Mystery bursts from space detected by the Parkes radiotelescope

The Parkes radiotelescope credit: Wikipedia commons Source: Ars Technica

Ars Technica has this report by John Timmer.  The Parkes radiotelescope is impressive if lopsided in appearance.  The origin of the milliseconds long bursts that researchers detected is not known, even the location has not been penned down.  According to Timmer’s report, the question remains as to whether the mystery bursts originated from within our galaxy.  The couple of other reports I have skimmed over in the last few days have concluded that the bursts came from outside the galaxy and therefore must have happened as a result of some catastrophe long ago that we’re just now picking up on.

Timmer’s report does support the idea of a catastrophe but does not assume that it happened long ago nor far away, although he leans toward far away.  Instead, he writes from the perspective of those who studied the surveys taken by the Parkes radiotelescope and concludes that this may be a common occurrence.  Here’s how the mystery unfolds, according to Timmer:

There’s really not a lot to say about the Fast Radio Bursts (FRBs) themselves. Four were identified that differ largely in intensity; all of them lasted for less than five milliseconds. If the events were associated with bursts at high-energy wavelengths, then we have hardware in space that should have detected them. Although the radiotelescope used for the survey couldn’t provide careful location information, there was nothing out of the ordinary in the area reported at optical wavelengths, either.[Emphasis added]

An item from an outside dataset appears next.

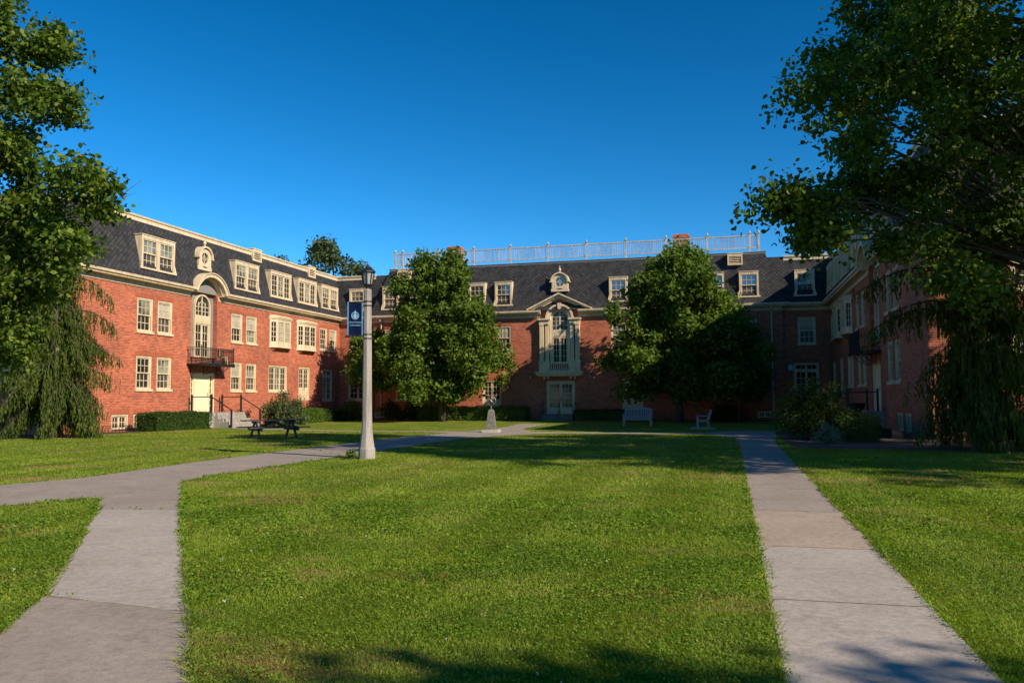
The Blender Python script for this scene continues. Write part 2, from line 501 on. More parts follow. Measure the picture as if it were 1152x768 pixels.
        for k in range(len(P) - 1):
            for j in range(m_):
                a = i0 + k * m_ + j; b = i0 + k * m_ + (j + 1) % m_
                s.f.append((a, a + m_, b + m_, b)); s.m.append(mi)
        s.f.append(tuple(i0 + j for j in range(m_))); s.m.append(mi)
        e = i0 + (len(P) - 1) * m_
        s.f.append(tuple(e + j for j in reversed(range(m_)))); s.m.append(mi)
    def mesh(s, name, mats):
        me = bpy.data.meshes.new(name)
        me.from_pydata(s.v, [], s.f)
        if not isinstance(mats, (list, tuple)): mats = [mats]
        for mt in mats: me.materials.append(M[mt] if isinstance(mt, str) else mt)
        me.polygons.foreach_set('material_index', s.m)
        uv = me.uv_layers.new(name='UVMap')
        nl = len(me.loops)
        vi = np.empty(nl, np.int32); me.loops.foreach_get('vertex_index', vi)
        co = np.array(s.v, np.float64)[vi]
        pn = np.empty(len(me.polygons) * 3); me.polygons.foreach_get('normal', pn); pn = pn.reshape(-1, 3)
        tot = np.empty(len(me.polygons), np.int32); me.polygons.foreach_get('loop_total', tot)
        ln = np.abs(np.repeat(pn, tot, axis=0))
        horiz = np.maximum(ln[:, 0], ln[:, 1]) > 0.3
        u = np.where(horiz, np.where(ln[:, 0] > ln[:, 1], co[:, 1], co[:, 0]), co[:, 0])
        v = np.where(horiz, co[:, 2], co[:, 1])
        uv.data.foreach_set('uv', np.stack([u, v], 1).ravel().astype(np.float32))
        me.update()
        return me
    def build(s, name, mats, parent=None, loc=(0, 0, 0), rot=0.0, smooth=False):
        me = s.mesh(name, mats)
        if smooth:
            me.polygons.foreach_set('use_smooth', [True] * len(me.polygons))
        return link(name, me, parent, loc, rot)

def link(name, me, parent=None, loc=(0, 0, 0), rot=0.0):
    o = bpy.data.objects.new(name, me)
    COL.objects.link(o)
    o.parent = parent
    o.location = loc
    o.rotation_euler = (0, 0, rot)
    return o

def tag(o, label=None, cat=None, group=None, kind=None):
    if label: o['label'] = label
    if cat: o['category'] = cat
    if group: o['group'] = group
    if kind: o['kind'] = kind
    return o

def thing(name, label, cat, loc=(0, 0, 0), rot=0.0, group=None):
    o = bpy.data.objects.new(name, None)
    COL.objects.link(o)
    o.empty_display_size = 0.3
    o.location = loc
    o.rotation_euler = (0, 0, rot)
    return tag(o, label, cat, group)

def copy_tree(o, parent=None):
    c = o.copy(); COL.objects.link(c); c.parent = parent
    for ch in [x for x in scene.objects if x.parent == o]: copy_tree(ch, c)
    return c

def smooth_by_angle(o):
    me = o.data
    me.polygons.foreach_set('use_smooth', [True] * len(me.polygons))
    return o

def np_mesh(name, co, nper, mats, midx=None):
    """mesh of independent polygons, each with nper own vertices"""
    N = len(co) // nper
    me = bpy.data.meshes.new(name)
    me.vertices.add(len(co)); me.vertices.foreach_set('co', co.astype(np.float32).ravel())
    me.loops.add(len(co)); me.loops.foreach_set('vertex_index', np.arange(len(co), dtype=np.int32))
    me.polygons.add(N)
    me.polygons.foreach_set('loop_start', np.arange(0, len(co), nper, dtype=np.int32))
    me.polygons.foreach_set('loop_total', np.full(N, nper, np.int32))
    for mt in (mats if isinstance(mats, (list, tuple)) else [mats]): me.materials.append(M[mt])
    if midx is not None: me.polygons.foreach_set('material_index', midx.astype(np.int32))
    me.update(calc_edges=True)
    return me

def unit(v): return v / np.maximum(1e-9, np.linalg.norm(v, axis=1, keepdims=True))

def leaf_quads(c, size, aspect=0.62, outward=None, droop=0.3, upbias=0.6, g=rng):
    """one diamond leaf per centre; returns (4N,3)"""
    N = len(c)
    nrm = g.normal(size=(N, 3))
    nrm[:, 2] += upbias
    if outward is not None: nrm += outward * 0.6
    nrm = unit(nrm)
    ax = g.normal(size=(N, 3)); ax[:, 2] -= droop
    ax = unit(ax - nrm * (ax * nrm).sum(1, keepdims=True))
    sd = np.cross(nrm, ax)
    L = size[:, None]
    W = L * aspect * 0.5
    base = c - ax * L * 0.5
    tip = c + ax * L * 0.5 - nrm * L * 0.10
    mid = c + ax * L * 0.02 + nrm * L * 0.05
    out = np.empty((N, 4, 3))
    out[:, 0] = base; out[:, 1] = mid + sd * W; out[:, 2] = tip; out[:, 3] = mid - sd * W
    return out.reshape(-1, 3)

def leaf_hex(c, size, aspect=0.62, outward=None, droop=0.3, upbias=0.6, g=rng):
    """one pointed oval leaf per centre, slightly folded; returns (6N,3)"""
    N = len(c)
    nrm = g.normal(size=(N, 3))
    nrm[:, 2] += upbias
    if outward is not None: nrm += outward * 0.6
    nrm = unit(nrm)
    ax = g.normal(size=(N, 3)); ax[:, 2] -= droop
    ax = unit(ax - nrm * (ax * nrm).sum(1, keepdims=True))
    sd = np.cross(nrm, ax)
    L = size[:, None]
    W = L * aspect * 0.5 * g.uniform(0.8, 1.15, (N, 1))
    out = np.empty((N, 6, 3))
    out[:, 0] = c - ax * L * 0.5
    out[:, 1] = c - ax * L * 0.22 + sd * W * 0.95 + nrm * L * 0.06
    out[:, 2] = c + ax * L * 0.16 + sd * W * 0.80 + nrm * L * 0.05
    out[:, 3] = c + ax * L * 0.55 - nrm * L * 0.12
    out[:, 4] = c + ax * L * 0.16 - sd * W * 0.80 + nrm * L * 0.05
    out[:, 5] = c - ax * L * 0.22 - sd * W * 0.95 + nrm * L * 0.06
    return out.reshape(-1, 3)

def px(x, y, Y):
    """point of the place seen at photo pixel (x,y), Y metres along the view axis"""
    d = float(x - 576) * RT - float(y - 384 - 6.857) * UP + FPX * FW
    return CAM + d * float(Y / FPX)

# ------------------------------------------------------------------ ground and paths
def ground_sheet():
    mb = MB()
    for i in range(-6, 7):
        for j in range(-6, 7):
            mb.poly([(i * 60 - 30, j * 60 - 30, 0), (i * 60 + 30, j * 60 - 30, 0), (i * 60 + 30, j * 60 + 30, 0), (i * 60 - 30, j * 60 + 30, 0)])
    o = mb.build('lawn', 'lawn')
    bm = bmesh.new(); bm.from_mesh(o.data); bmesh.ops.remove_doubles(bm, verts=bm.verts, dist=1e-4); bm.to_mesh(o.data); bm.free()
    tag(o, kind='structure')
ground_sheet()

def wob(pts, amp=0.03, step=0.35, seed=1):
    r = random.Random(seed)
    out = []
    for k in range(len(pts)):
        a, b = pts[k], pts[(k + 1) % len(pts)]
        L = math.hypot(b[0] - a[0], b[1] - a[1])
        n = max(1, int(L / step))
        for i in range(n):
            t = i / n
            x, y = a[0] + (b[0] - a[0]) * t, a[1] + (b[1] - a[1]) * t
            if i: x += r.uniform(-amp, amp); y += r.uniform(-amp, amp)
            out.append((x, y))
    return out

PATHS = []
def path_piece(mb, pts, z, mi=0, seed=1, amp=0.016, keep=True):
    q = wob(pts, amp, 0.35, seed)
    mb.poly([(x, y, z) for x, y in q], mi)
    if keep: PATHS.append(np.array(q))

# right path: slabs of differing concrete with open joints
mbp = MB()
ys = [(-64.0, -57.0, 1), (-57.0, -53.85, 1), (-53.85, -51.55, 1), (-51.55, -48.8, 2), (-48.8, -46.0, 0), (-46.0, -43.0, 0), (-43.0, -40, 0), (-40, -37, 0), (-37, -34, 0), (-34, -31, 0)]
def rpx(y):
    t = min(1, max(0, (y + 57) / 30))
    return 11.80 + 0.12 * t, 12.90 + 0.20 * t
for k, (a, b, mi) in enumerate(ys):
    l0, r0 = rpx(a); l1, r1_ = rpx(b)
    mbp.poly([(l0, a + 0.012, 0.008), (r0, a + 0.012, 0.008), (r1_, b - 0.004, 0.008), (l1, b - 0.004, 0.008)], mi)
    PATHS.append(np.array([(l0, a), (r0, a), (r1_, b), (l1, b)]))
path_piece(mbp, [(11.92, -31.0), (13.10, -31.0), (13.25, -28), (13.45, -24.5), (13.6, -21.3), (12.4, -20.6), (11.2, -21.6), (10.6, -22.9), (10.6, -24.8), (11.3, -26.2), (11.8, -28)], 0.008, 0, 3)
tag(mbp.build('path', ['path_tan', 'path_pale', 'path_warm']), kind='structure')
# centre walk, its branch to the lower left and the walk towards the camera
mbp = MB()
path_piece(mbp, [(1.46, -39.0), (1.42, -35.0), (1.5, -29.6), (2.3, -27.2), (3.7, -25.0), (4.6, -24.6), (10.6, -24.75), (10.6, -23.1), (4.6, -23.1), (2.6, -22.6), (1.3, -19), (0.9, -10.8), (-0.9, -10.8), (-0.3, -16), (-0.2, -20), (-0.9, -22.6), (-2.4, -22.7), (-7.2, -22.3), (-13.0, -20.2), (-13.0, -21.4), (-7.2, -23.1), (-2.4, -23.5), (-0.8, -24.6), (-1.0, -27.2), (-1.3, -29), (-1.35, -39.0)], 0.008, 0, 4)
path_piece(mbp, [(-1.35, -39.006), (1.46, -39.006), (1.40, -44.6), (1.52, -46.7), (1.74, -47.1), (2.02, -49.45), (1.26, -50.6), (-1.3, -54.2), (-4.4, -52.0), (-1.28, -48.1), (-0.85, -46.6), (-1.2, -43.1)], 0.008, 0, 5)
path_piece(mbp, [(1.748, -47.106), (4.2, -50.40), (2.95, -50.55), (2.026, -49.45)], 0.008, 0, 6)
path_piece(mbp, [(4.21, -50.412), (7.80, -55.18), (6.35, -55.0), (5.17, -53.44), (2.96, -50.562)], 0.008, 1, 7)
path_piece(mbp, [(7.81, -55.192), (8.78, -56.5), (15.5, -65.5), (13.8, -66.5), (6.91, -55.93), (6.36, -55.012)], 0.008, 0, 8)
tag(mbp.build('path', ['path_tan', 'path_pale']), kind='structure')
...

If the radio bursts were coming from within our galaxy, then a variety of situations could produce signals with that kind of energy. So, the authors tried to figure out where the bursts are coming from. To do that, they relied on the fact that radiowaves interact with the ionized interstellar gas in a way that alters their spectrum. The more gas they interact with, the larger the effect. Based on the properties of these FRBs, it appears they went through a lot of gas. But their locations indicate that they didn’t travel through much of our galaxy’s gas, which implies that they must also be affected by some combination of the source galaxy and the intergalactic medium.

If they’re that far away, then they must be very energetic. “At cosmological distances, this indicates that they are more luminous than bursts from any known transient radio source,” the authors noted, before concluding that this indicates “that the FRBs are likely cataclysmic in nature.” But it can’t be a rare cataclysm; based on the amount of sky surveyed and the frequency of the FRBs they detected, the authors estimated that as many as 104 might be visible across the entire sky.

Read the full report, click here.  It’s hard to understand how such a radio burst would not also be detected in the visual spectrum.  So, it’s like a fast radio burst that’s otherwise unperceived.  This reminds me of seeing ET’s glowing finger for the first time.  It’s a mystery.